I was in Denver for the Heterodox Academy conference. True to form, Jesse Singal ordered way too much pizza for everyone. Meanwhile, we were completely out of alcohol. Raj and I took it upon ourselves to make a beer run at the 7-11 right across the street, where we slammed head first into Colorado’s regulatory regime. At 12:23 AM on a Monday morning, the 7-11 was closed to foot traffic. The woman standing outside told us they could still fulfill online orders through the app, except for cigarettes (didn’t care), phone chargers (didn’t ca—wait what? Chargers? Why??), and of course…alcohol. She wasn’t amused when I said “I thought this was America.” We went back to the hotel lobby defeated, and I stayed up late into the night talking to Tracing Woodgrains and [REDACTED] while stone-cold sober and surrounded by a wall of cold, uneaten pizza.
The next evening, we thought we were better prepared.
Raj was again my compatriot on this new, better educated, better planned, beer run. Having learned our lesson the night before, Raj and hit the 7-11 with plenty of time to spare before midnight. We showed up but yet again, the 7-11 was closed to foot traffic. The clerk for the night was sitting outside on the curb, and she looked up from her phone to tell me they were closed because of staffing issues. She went back to looking at her phone.
We saw there was another 7-11 within walking distance. But here’s the thing, having now been burnt twice by this international conglomerate, I was not going to assume the next location would have no problems. Raj and I made a plan, with several contingencies.
I was not about to walk all that, so I got on a bicycle share, and Raj got an electric scooter. We were now primed and ready for almost anything.
The second stop was promising—they were actually open. Worried about somehow losing our electronic rides, I waited outside with both our steeds while Raj scouted the interior. He came out soon after and immediately declared “This is all they had!” with a pack of Bud Light in one hand and a pack of Budweiser in the other (the two genders of beer). My indie cred was in jeopardy, but we at least had some beer, and we were close enough to try another location, so why not? I put the 36 cans of American-made goodness in the front basket of my bicycle (which made it incredibly front-heavy and quite unwieldy to ride) and we pedaled/scooted onward to the next stop.
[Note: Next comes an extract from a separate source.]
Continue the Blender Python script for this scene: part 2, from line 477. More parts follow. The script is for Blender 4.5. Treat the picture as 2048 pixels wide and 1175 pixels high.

The third stop was also promising—not only was it open but it looked much larger than either of the two previous locations. I again waited outside with our twin steeds while Raj went inside. Or, he tried to. In front of this 7-11, there was a cadre of people just hanging out, including a guy with a guitar backpack confidently standing in front of the doors. He stopped Raj and told him the place was closed.
Raj walked back, disappointed, but I pointed out the obvious. “That’s just a dude with a guitar, why are you even listening to him?” You could see the dawning realization in Raj’s face. He walked back to Gitaroo Man and asked him to step aside. Gitaroo Man was resolute and insisted that the place was closed (“deadass”) but offered to let Raj inside if the store clerk said it was OK. Raj walked up to the window, knocked, and then wildly gesticulated to the clerk pantomiming some sort of box shape presumably intended to convey the universal symbol for “beer”. The clerk nodded, and Gitaroo Man was magnanimous enough to open the gates for Raj. After a few minutes, Raj comes out with two packs of a much more respectable selection. Our mission was a triumph. Except…
Raj only had a scooter, and the front basket on my bicycle was already full and creaking from the weight of two packs of beer. How were we going to transport everything back to the Grand Hyatt lobby? Raj’s idea was as simple as it was bold: he would grasp both the pack of beer and the scooter handle with each hand.
We rode the four blocks back to the hotel lobby. I made it a few feet away from the doors when I paused to check on Raj. In stopping, I failed to adequately account for how heavy the front basket was, so the entire bicycle toppled over, and the Budweiser pack ruptured and spilled its cans all over the street gutter. I saw Raj in his glorious double-fisted scooter emerge from around the corner, when right on cue one of the straps broke and sent several cans tumbling on the asphalt. As we’re picking everything back up, I get a text from Singal that was the equivalent of a loud sigh:
“Status report?”
Raj and I finally walked into the lobby with our arms full of both shitty and non-shitty beer, still laughing from how convoluted this beer run turned out to be. We warn everyone that almost all the cans will explode upon opening. Some people tapped the top, others tried spinning the can. None worked.
My apologies to the Pritzker family for all the exploding beer we spilled on your lobby carpet that night. But yeah, Heterodox Academy conference was fun.